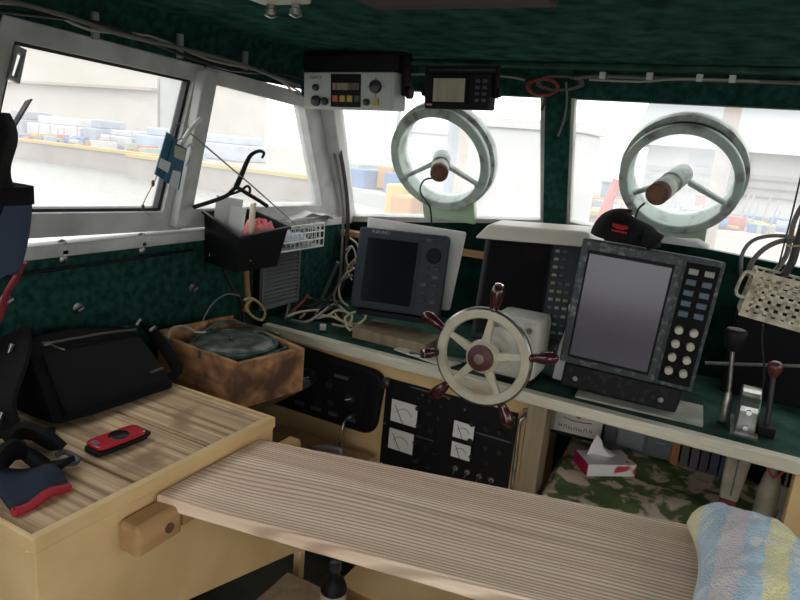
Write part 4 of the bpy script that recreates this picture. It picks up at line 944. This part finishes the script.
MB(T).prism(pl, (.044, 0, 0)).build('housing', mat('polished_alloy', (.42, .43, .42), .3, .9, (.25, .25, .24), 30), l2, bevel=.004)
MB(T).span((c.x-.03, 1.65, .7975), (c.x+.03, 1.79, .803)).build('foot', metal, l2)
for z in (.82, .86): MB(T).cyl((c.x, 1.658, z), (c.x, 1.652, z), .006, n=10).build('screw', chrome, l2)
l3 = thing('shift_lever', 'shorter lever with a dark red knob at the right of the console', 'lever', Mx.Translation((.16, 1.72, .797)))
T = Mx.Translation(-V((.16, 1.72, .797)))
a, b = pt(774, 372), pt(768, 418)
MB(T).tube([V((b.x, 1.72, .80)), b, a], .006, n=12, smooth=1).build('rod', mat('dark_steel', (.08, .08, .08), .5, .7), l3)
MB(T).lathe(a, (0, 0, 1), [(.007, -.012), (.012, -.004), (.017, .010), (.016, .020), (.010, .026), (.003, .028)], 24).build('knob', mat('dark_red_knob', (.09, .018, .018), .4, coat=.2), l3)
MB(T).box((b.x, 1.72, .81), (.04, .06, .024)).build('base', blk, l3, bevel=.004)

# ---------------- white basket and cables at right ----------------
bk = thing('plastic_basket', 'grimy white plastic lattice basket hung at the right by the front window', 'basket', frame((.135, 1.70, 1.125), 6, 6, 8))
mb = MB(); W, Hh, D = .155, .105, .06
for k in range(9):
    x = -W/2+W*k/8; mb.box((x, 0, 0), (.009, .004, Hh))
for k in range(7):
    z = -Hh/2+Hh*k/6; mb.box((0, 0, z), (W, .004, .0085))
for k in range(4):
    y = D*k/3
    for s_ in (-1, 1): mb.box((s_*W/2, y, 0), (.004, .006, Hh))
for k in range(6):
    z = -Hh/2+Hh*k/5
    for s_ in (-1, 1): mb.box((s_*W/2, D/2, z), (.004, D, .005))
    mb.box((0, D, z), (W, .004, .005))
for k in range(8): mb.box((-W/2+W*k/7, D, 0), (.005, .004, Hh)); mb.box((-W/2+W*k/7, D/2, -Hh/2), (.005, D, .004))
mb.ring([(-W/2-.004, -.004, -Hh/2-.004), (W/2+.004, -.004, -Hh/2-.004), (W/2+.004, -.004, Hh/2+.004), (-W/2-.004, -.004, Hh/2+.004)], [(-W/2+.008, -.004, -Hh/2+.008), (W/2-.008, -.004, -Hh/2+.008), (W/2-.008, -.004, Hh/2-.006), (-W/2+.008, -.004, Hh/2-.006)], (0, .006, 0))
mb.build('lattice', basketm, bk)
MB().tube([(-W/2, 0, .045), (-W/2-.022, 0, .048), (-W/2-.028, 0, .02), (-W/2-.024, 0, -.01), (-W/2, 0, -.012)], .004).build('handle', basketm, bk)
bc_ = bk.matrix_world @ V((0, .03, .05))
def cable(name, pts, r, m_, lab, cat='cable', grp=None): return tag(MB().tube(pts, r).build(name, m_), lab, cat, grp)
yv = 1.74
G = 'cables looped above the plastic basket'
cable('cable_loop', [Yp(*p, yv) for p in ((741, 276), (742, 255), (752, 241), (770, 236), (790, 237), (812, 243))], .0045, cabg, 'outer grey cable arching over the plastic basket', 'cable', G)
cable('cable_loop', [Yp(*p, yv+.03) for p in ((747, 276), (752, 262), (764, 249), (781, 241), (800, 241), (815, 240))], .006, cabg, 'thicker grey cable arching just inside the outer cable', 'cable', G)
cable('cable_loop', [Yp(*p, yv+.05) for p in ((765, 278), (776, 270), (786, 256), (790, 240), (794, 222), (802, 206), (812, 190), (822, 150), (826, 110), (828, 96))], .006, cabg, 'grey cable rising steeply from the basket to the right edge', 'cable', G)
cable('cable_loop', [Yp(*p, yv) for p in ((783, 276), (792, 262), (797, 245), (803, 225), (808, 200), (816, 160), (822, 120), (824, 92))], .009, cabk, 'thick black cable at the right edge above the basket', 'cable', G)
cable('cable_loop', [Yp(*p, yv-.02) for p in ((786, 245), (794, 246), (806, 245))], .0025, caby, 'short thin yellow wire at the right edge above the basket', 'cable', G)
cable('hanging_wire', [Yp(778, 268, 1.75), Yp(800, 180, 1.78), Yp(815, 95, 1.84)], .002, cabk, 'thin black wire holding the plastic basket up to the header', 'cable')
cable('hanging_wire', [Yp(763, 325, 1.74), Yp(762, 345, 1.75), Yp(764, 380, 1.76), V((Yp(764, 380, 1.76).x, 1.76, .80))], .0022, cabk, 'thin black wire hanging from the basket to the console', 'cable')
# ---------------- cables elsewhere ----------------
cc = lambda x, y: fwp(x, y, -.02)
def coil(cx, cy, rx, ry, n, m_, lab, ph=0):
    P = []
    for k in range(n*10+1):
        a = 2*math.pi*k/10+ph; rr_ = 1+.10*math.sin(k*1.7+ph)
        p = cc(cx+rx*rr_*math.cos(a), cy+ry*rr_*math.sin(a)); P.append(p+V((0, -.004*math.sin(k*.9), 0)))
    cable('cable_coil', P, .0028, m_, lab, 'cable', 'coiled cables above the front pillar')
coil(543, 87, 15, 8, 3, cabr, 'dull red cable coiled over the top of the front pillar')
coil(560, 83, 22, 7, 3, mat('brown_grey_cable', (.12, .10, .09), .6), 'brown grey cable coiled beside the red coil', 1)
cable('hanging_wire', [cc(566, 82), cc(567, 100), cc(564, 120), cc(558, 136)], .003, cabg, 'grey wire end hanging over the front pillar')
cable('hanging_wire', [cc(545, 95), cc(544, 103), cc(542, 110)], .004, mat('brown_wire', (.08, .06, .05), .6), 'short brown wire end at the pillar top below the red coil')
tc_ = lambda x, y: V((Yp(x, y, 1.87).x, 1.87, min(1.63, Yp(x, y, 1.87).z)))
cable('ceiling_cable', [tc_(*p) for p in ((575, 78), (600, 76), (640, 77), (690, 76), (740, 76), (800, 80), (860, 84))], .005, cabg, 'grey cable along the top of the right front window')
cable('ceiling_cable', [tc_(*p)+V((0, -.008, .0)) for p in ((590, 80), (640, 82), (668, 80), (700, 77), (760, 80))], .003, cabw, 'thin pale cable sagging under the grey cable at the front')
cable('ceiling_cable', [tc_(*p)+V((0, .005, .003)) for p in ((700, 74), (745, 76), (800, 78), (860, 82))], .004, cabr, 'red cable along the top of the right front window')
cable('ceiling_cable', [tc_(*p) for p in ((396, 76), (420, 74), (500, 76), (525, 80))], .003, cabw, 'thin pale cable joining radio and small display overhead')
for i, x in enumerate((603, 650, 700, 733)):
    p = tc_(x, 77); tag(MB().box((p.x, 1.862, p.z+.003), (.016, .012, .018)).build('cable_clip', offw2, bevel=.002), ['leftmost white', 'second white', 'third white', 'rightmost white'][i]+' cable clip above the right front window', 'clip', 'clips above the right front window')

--

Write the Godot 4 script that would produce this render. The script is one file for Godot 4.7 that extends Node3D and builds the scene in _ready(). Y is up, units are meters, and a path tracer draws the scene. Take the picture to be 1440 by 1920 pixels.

==

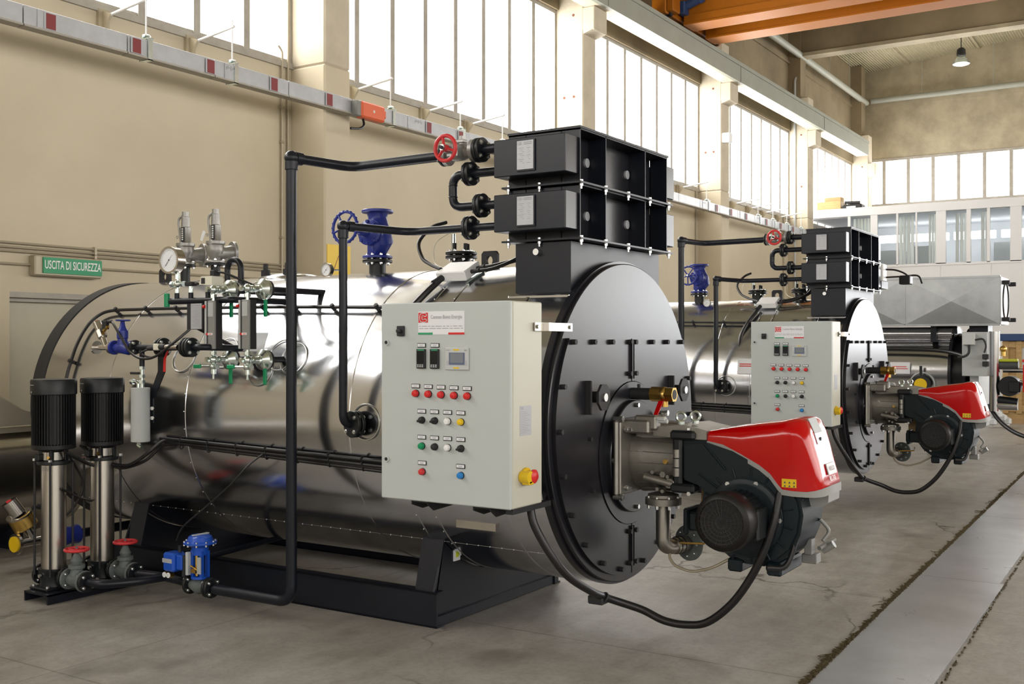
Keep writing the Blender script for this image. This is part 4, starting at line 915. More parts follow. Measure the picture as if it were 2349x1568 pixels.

Instructions for the task »
Starting at the line that contains "Write part 4" and ending at the line that contains "blk, l3, bevel=.004)", retype each line exactly; omit everything outside that range.

Exercise response »
Write part 4 of the bpy script that recreates this picture. It picks up at line 944. This part finishes the script.
MB(T).prism(pl, (.044, 0, 0)).build('housing', mat('polished_alloy', (.42, .43, .42), .3, .9, (.25, .25, .24), 30), l2, bevel=.004)
MB(T).span((c.x-.03, 1.65, .7975), (c.x+.03, 1.79, .803)).build('foot', metal, l2)
for z in (.82, .86): MB(T).cyl((c.x, 1.658, z), (c.x, 1.652, z), .006, n=10).build('screw', chrome, l2)
l3 = thing('shift_lever', 'shorter lever with a dark red knob at the right of the console', 'lever', Mx.Translation((.16, 1.72, .797)))
T = Mx.Translation(-V((.16, 1.72, .797)))
a, b = pt(774, 372), pt(768, 418)
MB(T).tube([V((b.x, 1.72, .80)), b, a], .006, n=12, smooth=1).build('rod', mat('dark_steel', (.08, .08, .08), .5, .7), l3)
MB(T).lathe(a, (0, 0, 1), [(.007, -.012), (.012, -.004), (.017, .010), (.016, .020), (.010, .026), (.003, .028)], 24).build('knob', mat('dark_red_knob', (.09, .018, .018), .4, coat=.2), l3)
MB(T).box((b.x, 1.72, .81), (.04, .06, .024)).build('base', blk, l3, bevel=.004)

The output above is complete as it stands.